Duke Energy has warned that ratepayers’ bills will rise if they don’t build these plants. Citing its own employees’ figures, the corporation claims that building more natural gas is the “least cost” option to achieving the state’s climate goals. But independent research comes to a very different conclusion. Building out solar and utility-scale battery storage instead, without additional natural gas, would yield $8 to $12 billion in electricity savings by 2030 and $18 to $23 billion in savings by 2050, according to a 2022 report by Synapse Energy Economics, Inc., an independent research and consulting firm.

Of course, under Duke Energy’s own watch, ratepayers’ bills are already high and still rising — and mostly due to expected volatility in the price of methane gas. The prospect of yet more increases is both dreadfully real and will most acutely impact residents already struggling to keep the lights on. In 2023, the North Carolina Utilities Commission approved Duke’s request for rate increases to the tune of 14.6% for Duke Energy Carolinas customers and 11.3% for Duke Energy Progress customers. Again, according to Duke Energy, these increases are necessary to “maintain strong progress toward building a cleaner, more reliable energy future for our North Carolina customers while continuing to meet the energy demands of a growing and economically vibrant region.” Duke Energy’s own choice to hike its shareholder dividend goes oddly unmentioned.

This rate increase means a $200 monthly electric bill will rise to $230 per month, or nearly $3,000 per year. Millions of North Carolinians are not in a position to comfortably absorb such a rise in their cost of living: already, nearly 1.5 million people in the state are “overburdened” by energy costs, meaning that they pay more than 6 percent of their income on energy. Some even pay more for energy than for housing, according to the Department of Energy. This affordability crisis will only deepen with the unpredictable rate increases associated with Duke Energy’s proposed gas plants baked into its carbon plan.

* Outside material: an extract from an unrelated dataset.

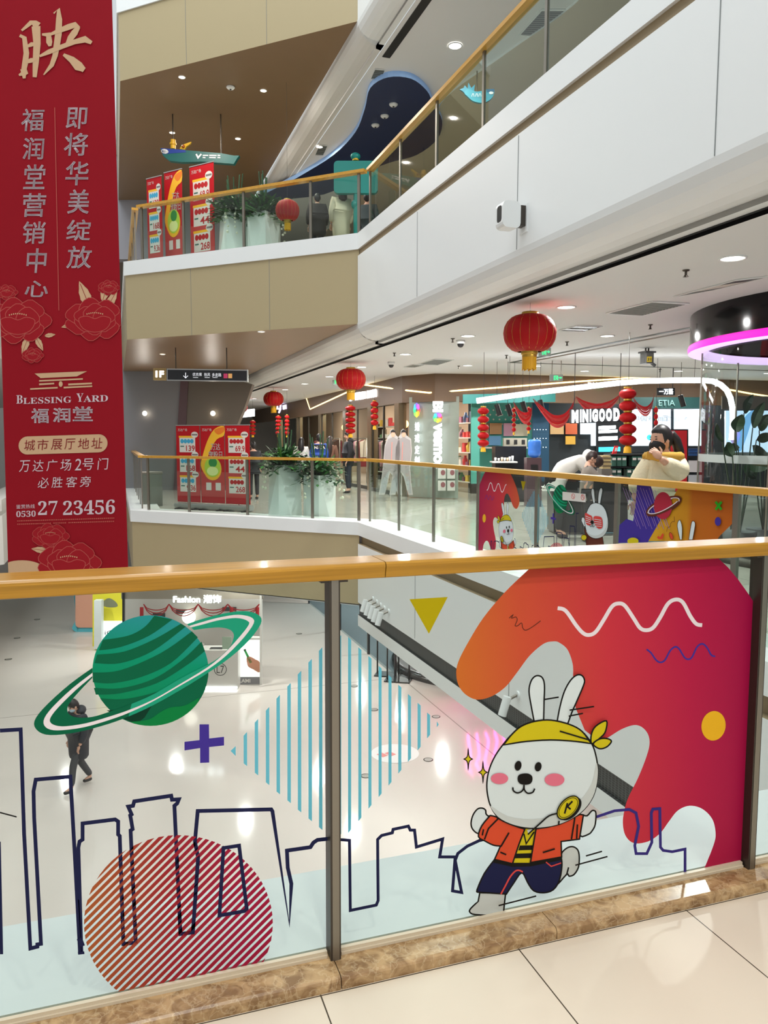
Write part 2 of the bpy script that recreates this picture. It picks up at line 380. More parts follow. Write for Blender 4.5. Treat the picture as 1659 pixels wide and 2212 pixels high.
for lev, z0 in ((1, 4.95), (2, 9.9)):
    nm = 'upper' if lev == 1 else 'top'
    mb = MB(); sweep(mb, [(0.6, z0+0.05), (0, z0+0.05), (0, z0-0.22), (0.035, z0-0.22)], M_WHITE)
    struct(mb.build('trim_cap_'+nm))
    mb = MB(); sweep(mb, [(0.035, z0-0.22), (0.035, z0-0.33), (0.0, z0-0.33)], M_REC, segs=[0]); struct(mb.build('trim_recess_'+nm))
    mb = MB(); dz = z0-4.95
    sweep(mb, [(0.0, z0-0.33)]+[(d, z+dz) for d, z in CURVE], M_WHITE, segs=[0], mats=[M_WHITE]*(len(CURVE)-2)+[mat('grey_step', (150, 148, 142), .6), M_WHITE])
    for y in (-0.6, 1.98, 4.60, 7.45, 10.3):
        mb.box((3.9985, y, (z0-0.33+z0-1.5)/2), (0.004, 0.008, 1.14), M_SEAM)
    struct(mb.build('wall_right_fascia_'+nm))
    mb = MB(); sweep(mb, [(0.03, z0-0.22), (0.03, z0-1.47)], M_TAN, segs=[1, 2])
    A, B_ = offset_path(PATH, 0.03)[1:3]
    for t in (0.35, 0.69):
        q = A.lerp(B_, t); d = (B_-A).normalized(); n = Vector((d.y, -d.x))
        mb.box((q.x-n.x*0.0015, q.y-n.y*0.0015, z0-0.845), (0.006, 0.004, 1.25), M_SEAM, rz=atan2(d.y, d.x))
    struct(mb.build('wall_wing_fascia_'+nm))
    # brown soffit under the wing, white beam beside it, corridor ceiling
    mb = MB(); o = offset_path(PATH, 0.03); zb = z0-1.47
    mb.poly([(4.0, 13.13, zb), (o[2].x, o[2].y, zb), (0.28, 50, zb), (4.0, 50, zb), (4.0, 34, zb), (3.9, 34, zb)], M_BROWN); struct(mb.build('ceiling_wing_'+nm))
    mb = MB(); pr = [(0.0, zb+0.02)]+[(d, z+dz) for d, z in CURVE[1:]]
    for k in range(len(pr)-1):
        (d0, a), (d1, b) = pr[k], pr[k+1]; mb.quad((4+d0, 13.1, a), (4+d0, 60, a), (4+d1, 60, b), (4+d1, 13.1, b), M_WHITE2)
    struct(mb.build('trim_beam_'+nm))
# black slot in the corridor ceilings and the ceilings themselves
def ceil(name, z, y1=60):
    mb = MB()
    mb.quad((4.57, -4, z), (4.57, y1, z), (24, y1, z), (24, -4, z), M_CEIL)
    struct(mb.build(name))
    mb = MB(); mb.quad((4.47, -4, z+0.05), (4.47, y1, z+0.05), (4.57, y1, z+0.05), (4.57, -4, z+0.05), M_BLACK)
    mb.quad((4.57, -4, z+0.05), (4.57, y1, z+0.05), (4.57, y1, z), (4.57, -4, z), M_BLACK)
    mb.quad((4.47, -4, z+0.05), (4.47, y1, z+0.05), (4.47, y1, z), (4.47, -4, z), M_BLACK)
    struct(mb.build('trim_slot_'+name))
ceil('ceiling_corridor', 3.15)
mb = MB(); mb.quad((4.47, -4, 8.1), (4.47, 60, 8.1), (24, 60, 8.1), (24, -4, 8.1), M_CEIL); struct(mb.build('ceiling_upper'))
mb = MB()
mb.box((4.62, 8.0, 8.095), (0.14, 10.9, 0.012), M_BLACK); struct(mb.build('trim_slot_upper'))
mb = MB()                                                  # second slot, over the far edge of the corridor, turning into the cross corridor
mb.quad((8.0, -4, 3.145), (8.0, 15.2, 3.145), (8.1, 15.1, 3.145), (8.1, -4, 3.145), M_BLACK)
mb.quad((8.0, 15.2, 3.145), (20, 14.55, 3.145), (20, 14.45, 3.145), (8.1, 15.1, 3.145), M_BLACK)
mb.quad((8.28, -4, 3.144), (8.28, 14.6, 3.144), (8.36, 14.6, 3.144), (8.36, -4, 3.144), M_SHOPBROWN); struct(mb.build('trim_slot_inner'))
# floors and slabs
o = offset_path(PATH, 0.1)
for z, nm in ((4.95, 'floor_upper'), (0.0, 'floor_corridor')):
    mb = MB(); pts = [(o[0].x, o[0].y), (o[1].x, o[1].y), (o[2].x, o[2].y), (o[3].x, o[3].y), (24, 50), (24, -4)]
    mb.poly([(x, y, z) for x, y in pts][::-1], M_FLOOR2); struct(mb.build(nm))
# lower edge of our storey
mb = MB(); sweep(mb, [(0.6, 0.05), (0, 0.05), (0, -0.18), (0.08, -0.18)], M_WHITE); struct(mb.build('trim_cap_lower'))
mb = MB(); sweep(mb, [(0.08, -0.18), (0.08, -0.33), (0, -0.33)], M_REC, segs=[0]); struct(mb.build('trim_recess_lower'))
mb = MB(); sweep(mb, [(0, -0.33), (0, -1.38)], M_WHITE, segs=[0]); sweep(mb, [(0, -1.60), (0, -1.80), (3.4, -1.80)], M_WHITE, segs=[0])
for y in (-0.6, 1.98, 4.60, 7.45, 10.3): mb.box((3.9985, y, -0.85), (0.004, 0.008, 1.0), M_SEAM)
struct(mb.build('wall_right_fascia_lower'))
mb = MB(); sweep(mb, [(0, -1.38), (0.03, -1.38), (0.03, -1.60), (0, -1.60)], M_MESHBAND, segs=[0]); struct(mb.build('trim_mesh_band'))
mb = MB(); sweep(mb, [(0.03, -0.18), (0.03, -1.42), (0.2, -1.42)], M_TAN, segs=[1, 2]); struct(mb.build('wall_wing_fascia_lower'))
mb = MB(); mb.poly([(4.0, 13.1, -1.44), (0.28, 16.75, -1.44), (0.28, 45, -1.44), (7.1, 45, -1.44), (7.1, 13.1, -1.44)], M_WHITE2); struct(mb.build('ceiling_wing_lower'))
# ground floor and far end
mb = MB(); mb.quad((-14, -4, -5), (-14, 60, -5), (24, 60, -5), (24, -4, -5), M_GROUND); struct(mb.build('floor_ground'))
mb = MB(); mb.quad((-14, 52, -5), (24, 52, -5), (24, 52, 14), (-14, 52, 14), M_WHITE2); struct(mb.build('wall_far'))
mb = MB(); mb.quad((24, -4, -5), (24, 52, -5), (24, 52, 14), (24, -4, 14), M_WHITE2); struct(mb.build('wall_right'))
# left side of the atrium (seen past the banner's left edge)
LP = [Vector((-2.6, 50)), Vector((-2.6, 20.5)), Vector((-7, 16)), Vector((-7, -4))]
mb = MB()
for z0 in (0, 4.95, 9.9):
    sweep(mb, [(0.6, z0+0.05), (0, z0+0.05), (0, z0-0.22), (0.05, z0-0.22), (0.05, z0-0.33), (0, z0-0.33), (0, z0-1.5), (4, z0-1.7)], M_WHITE2, path=LP)
struct(mb.build('wall_left_fascia'))
mb = MB(); mb.quad((-14, -4, -5), (-14, 52, -5), (-14, 52, 14), (-14, -4, 14), M_WHITE2); struct(mb.build('wall_left'))
# near gallery floor, kerb of marble, slab edge
mb = MB(); mb.box((0, 0.02, -0.162), (7.9, 4.08, 0.30), M_NEARFLOOR); struct(mb.build('floor_near'))
mb = MB(); mb.box((-2, -1.2, 3.3), (12, 4.2, 0.3), M_CEIL); struct(mb.build('ceiling_near'))
mb = MB(); mb.box((0, 2.27, -0.09), (7.98, 0.40, 0.25), mat('ledge_pale_teal', (200, 207, 208), .4)); mb.box((0, 2.26, -0.9), (7.98, 0.38, 1.4), M_WHITE); struct(mb.build('trim_cap_near'))
M_MARBLE = marble_mat()
for i, (x0, x1) in enumerate(((-1.4, 0.545), (0.5475, 1.22), (1.2225, 2.4), (2.4025, 3.9))):
    mb = MB(); y0, y1, h = 1.945, 2.07, 0.024
    pr = [(y0, -0.012), (y0, h-0.010), (y0+0.003, h-0.004), (y0+0.010, h), (y1, h), (y1, -0.012)]
    n = len(pr); vs = [(x0, y, z) for y, z in pr]+[(x1, y, z) for y, z in pr]
    mb.add(vs, [[k, (k+1) % n, n+(k+1) % n, n+k] for k in range(n)]+[list(range(n))[::-1], list(range(n, 2*n))], M_MARBLE)
    struct(mb.build('trim_%d' % (i+1)))
# ------------------------------------------------------------------ near balustrade with its printed film
GY = 2.058
rail = thing('glass_balustrade', 'nearest glass balustrade with wooden handrail and large cartoon stickers on marble kerb', 'railing', (0.55, GY, 0.04))
def under(o): return keep(o, rail)
def handrail(mb, x0, x1, y0, y1, z0, z1, m, r=0.012):
    pr = []
    for (cy, cz, a0) in ((y1-r, z1-r, 0), (y0+r, z1-r, 90), (y0+r, z0+r*.5, 180), (y1-r, z0+r*.5, 270)):
        rr = r if a0 < 180 else r*.5
        for k in range(4): t = radians(a0+30*k); pr.append((cy+rr*cos(t), cz+rr*sin(t)))
    n = len(pr); vs = [(x0, y, z) for y, z in pr]+[(x1, y, z) for y, z in pr]
    mb.add(vs, [[k, (k+1) % n, n+(k+1) % n, n+k] for k in range(n)]+[list(range(n))[::-1], list(range(n, 2*n))], m)
for x0, x1 in ((-1.4, 0.690), (0.6925, 3.9)):
    mb = MB(); handrail(mb, x0, x1, 2.0, 2.142, 1.113, 1.158, M_WOOD); under(mb.build('handrail'))
for x in (-0.92, 0.551, 2.031, 3.5):
    mb = MB(); mb.box((x, 2.045, 0.569), (0.030, 0.052, 1.09), M_STEELD); mb.box((x+0.0005, 2.0185, 0.569), (0.020, 0.002, 1.09), M_STEEL)
    under(mb.build('post'))
    mb = MB(); mb.box((x, 2.045, 1.109), (0.075, 0.05, 0.006), M_STEELD); under(mb.build('bracket'))
PANES = []
for x0, x1 in ((-0.90, 0.531), (0.572, 2.011), (2.052, 3.48)):
    mb = MB(); mb.box(((x0+x1)/2, GY, 0.569), (x1-x0, 0.010, 1.09), M_GLASS); PANES.append(under(mb.build('glass_pane')))
    mb = MB(); mb.box(((x0+x1)/2, GY-0.012, 0.031), (x1-x0, 0.012, 0.022), mat('channel_trim', (205, 192, 170), 0.35)); mb.box(((x0+x1)/2, GY-0.020, 0.027), (x1-x0, 0.006, 0.010), mat('channel_trim', (205, 192, 170), 0.35))
    under(mb.build('channel_trim'))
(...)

The Environmental Defense Fund (EDF) recently released an analysis highlighting the connection between rising electricity rates and fuel prices. EDF found that in the Duke Energy Carolinas service territory, increases in fuel costs account for roughly 67% of the increase in residential retail rates since 2017. The study also found that the Duke Energy Carolinas service territory has been subjected to more rate hikes associated with high fuel costs because gas represents a higher percentage of its generation mix. In a similar vein, high gas prices contributed to bill increases in both of Duke’s territories, though the territory with more gas plants (DEC) was burdened with higher bill increases than the territory with fewer gas plants (DEP) as a result of high gas prices. The research is very clear: more methane gas means higher energy bills, both now and into the future.

Costly and environmentally harmful methane gas plants call into question whose “public interest” they really serve. Duke Energy’s carbon plan is riddled with not only methane gas, but its own financial self-interest, and for this reason, North Carolina should say “No” to it. Duke’s polluting and costly plan will only further increase ratepayers’ bills and continue to hurt already overburdened residents.